Tản mạn: On the new year's doorstep

Absolut-ly Red


It must be the special hustle and bustle in my city in the afternoon of a 28 Tet like today. There have been a lot of times when we don't get to enjoy the magical 29 Tet (I haven't the faintest idea about the lunar calendar, so don't ask me why); however, to me, when it comes to Tet, 28 is just about equal to 29. Once they all meant eagerness and jubilation.

Have I ever said that I hate shopping? Yet I walked around shops yesterday. Almost all places are blanketed in the festival ambiance, but in this country the ambiance is the same on any holiday - National Day, Mid-Autumn, Christmas, New Year... you name it. It is simply not Tet, despite the fact that shopping centers are decorated with red ornament (they try to make it Chinese, it looks pretty much like X'mas though), and that hundreds of queues in front of cashiers are showing myriad smiling eyes and rosy cheeks.

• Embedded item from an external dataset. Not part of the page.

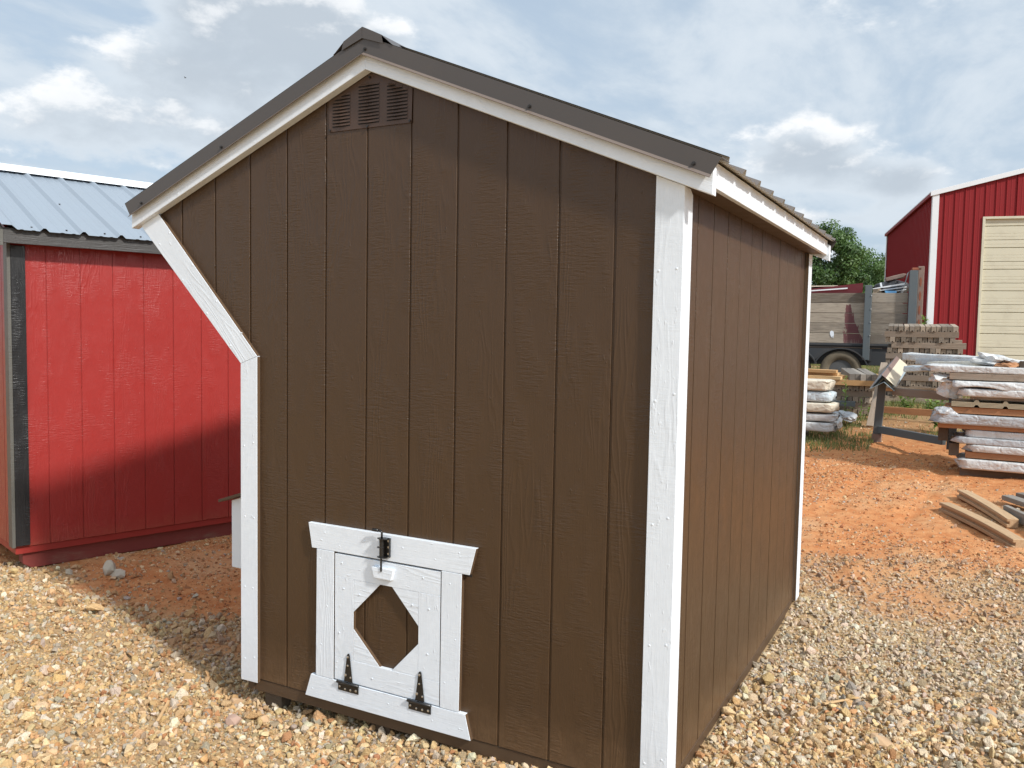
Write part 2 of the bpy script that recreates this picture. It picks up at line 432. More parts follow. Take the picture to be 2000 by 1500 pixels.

Around the cannot-be-any-smaller table where I'm sitting, apparently it doesn’t appear to be an extraordinary day. Out of the window, cars and buses are running, the neighbors are as reserved as they've always been, and few weak rays of sunlight are trying to pierce the falling dusk. Inside the house, time stands still.

I've been burying myself in "The Time Traveler's Wife" since early morn', and the prelude goes, "It's hard being left behind... It's hard to be the one who stays. I kept myself busy. Time goes faster that way." I'm helping myself get used to the sound of suitcases hauled off along bricked paths towards cab stands - undeniably, it's always nice to be home, and so, hard to resist thinking about it when you're alone in a big house. I used to scoff at the thought of holing up in a corner on such a big occasion; yet now I'm looking at my impractical shoes, small purses that can't even hide a folded umbrella, shrugging my shoulders, and for no reason I like the ideas of continuing to give myself a haircut while waiting for the kettle to boil, of having a simple dinner with bread, pickles, and a mug of milk, and of leaving my hair damp from washing while crawling around the house to find something to shoot with my old-fashioned camera. It sounds pathetic, but unexpectedly those are the things that can now pierce me with some excitement.

It doesn't feel like Tet at all. When something is in the air but not in your soul, it isn't what you might want to live for. I'll let my attention wander for a while, and who knows, Tet may be back soon. Very soon.